Para isso, via de regra, a universidade e os institutos de pesquisa são os locais onde procurar. O tipo de conhecimento de que se fala aqui é não somente a descoberta básica (MPP1), mas também a visão de sua aplicação (MPP2) e se possível alguma prova de conceito local, mesmo que seja parcial (MPP3). As universidades e os institutos de pesquisa são os produtores de conhecimento e os dados primários que podem ser utilizados nos próximos passos. Mas note que em MPP3 já se faz necessária a colaboração com outras entidades, como órgãos de governo, política e setores da sociedade.

Se o conhecimento já existir, após a obtenção de indícios de que possa haver aplicação, pode-se avançar para MPP 4. A fase em laranja na Figura 2 (no texto original) denominei o Desenvolvimento da Política Pública. Ainda que parte do processo esteja sendo desenvolvida junto à academia, o comando passa para outro domínio. Nesta fase, órgãos de governo, ONGs e a política são elementos importantes, pois é uma fase em que é necessário transformar aquela ideia inicial em algo que possa ser aplicado na prática. Se possível, será importante produzir testes que permitam saber se o caminho é seguro. Ou seja, é preciso obter prova de conceito de que, segundo indicadores reais e no domínio das aspirações da sociedade, o plano poderia realmente funcionar.

Uma vez que uma política pública ainda embrionária seja validada por dados e algumas aplicações isoladas, o plano se torna gradativamente mais apto à aplicação no mundo real e em maior escala. A partir de MPP6-7, tornam-se progressivamente mais importantes os papéis da gestão pública, das empresas e da sociedade. Nesse nível, já é possível fazer um lançamento do projeto, testar suas aplicações e fazer o projeto funcionar na prática. É também o momento de avaliar se a política pública está funcionando e se necessário fazer ajustes.

Usarei aqui como exemplo um conjunto de processos que acompanhei na Secretaria de Infraestrutura e Meio Ambiente (Sima). Os processos de concessão de áreas de preservação, como a Serra do Mar e a Cantareira, seguiram um padrão muito parecido com o que descrevi acima. Partiram de uma base sólida de conhecimentos, que foram produzidos pelas universidades e institutos de pesquisas paulistas. Foi feito um plano que, a partir de MPP3,5 passou a ser comandado pela Sima. Em meio ao planejamento, foram feitas consultas à comunidade (várias comissões com membros da academia e da sociedade) e antes de iniciar o processo de licitação, foram feitas audiências públicas de forma que a sociedade pôde opinar sobre o plano.

Nos dois casos citados, o processo funcionou e resultou na concessão dentro dos parâmetros planejados e com as alterações propostas pela sociedade.

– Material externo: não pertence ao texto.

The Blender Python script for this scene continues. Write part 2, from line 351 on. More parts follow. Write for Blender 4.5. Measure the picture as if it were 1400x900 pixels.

Agora, o processo encontra-se em MPP9. Há casos, porém, em que há dificuldades devido à falta de informação ou resistências imprevistas, o que pode invalidar todo o projeto. Isto provavelmente se dá porque é muito difícil antecipar todas as barreiras possíveis quando se inicia o planejamento de um sistema complexo. Porém, ao usar um método como o MPP, ao invés de simplesmente partir de uma ideia e tentar aplicá-la sem testes ou planejamento prévios, diminuímos a probabilidade de fracasso. Em outras palavras, o uso do MPP evita que a probabilidade de sucesso de uma política pública seja de 50%. Em outras palavras, que dê certo ou não.

É nítida aqui a importância da democracia neste processo. O método MPP tem a democracia em sua essência, pois tem a participação da sociedade em todo o processo. Olhando desta perspectiva, quanto mais sólida for a democracia e quanto maior a qualidade do conhecimento produzido por uma sociedade, melhores serão os resultados de suas políticas públicas e, consequentemente, maior deverá ser o bem-estar e a satisfação da sociedade com os resultados.